Humorous thoughts put me in a state of mind that makes mixing up concepts difficult to resist. Perhaps the most compelling account of how this affects me is that I often times find myself laughing at nothing, or at least next to nothing.
When I think through my enormous Steampunk goggles, small features of ordinary life are magnified. I notice the absurdity, beauty, comedy, disorder, intrigue, etc. common to our daily lives. I purposely entertain random thought associations. I draw unusual connections between the particulars of daily life; grand theories and intricate plots emerge.
The data I've collected on audience (this blog, Facebook, Twitter) reactions to these creative flights of fancy reveals that humor is far more intricate than the standard ironic, sarcastic, slapstick, or even tension releasing type of humor we commonly associate with comedy. For comedy is all the imaginative energie created (and drawn, written, said, or sung) while in a comedic mood.
Bizarre notions are made in this space. Normative reasons send us reeling with laughter while motivational reasons engage our psychological states in a way that we find worthwhile - so we laugh.
We say to ourselves,
Humorous mindsets enhance the creative process. Once you get your funny hat on straight, which could take six years, you can sit down to write.
"Knock-Knock"
"Who's there?"
We're in.
A lighthearted, kiss my fruity patuty attitude is what receives the most genuine number of pageviews, "likes", "retweets", Google +s, and comments.

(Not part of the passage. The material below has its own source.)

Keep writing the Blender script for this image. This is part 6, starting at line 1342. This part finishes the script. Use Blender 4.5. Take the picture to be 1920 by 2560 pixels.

People are thinkers - irrespective of the subject, and people are mavericks - in how they approach that thinking.
Sure, there are those with limited states of cognition floating about, but they also click like on these types of posts. Whether we realize it or not, humor acts like a societal pickpocket obtaining intel on what's what, who's who, and why we think things are as they might be. Humor research offers us insight.
Insight from the appearance of humorous randomness.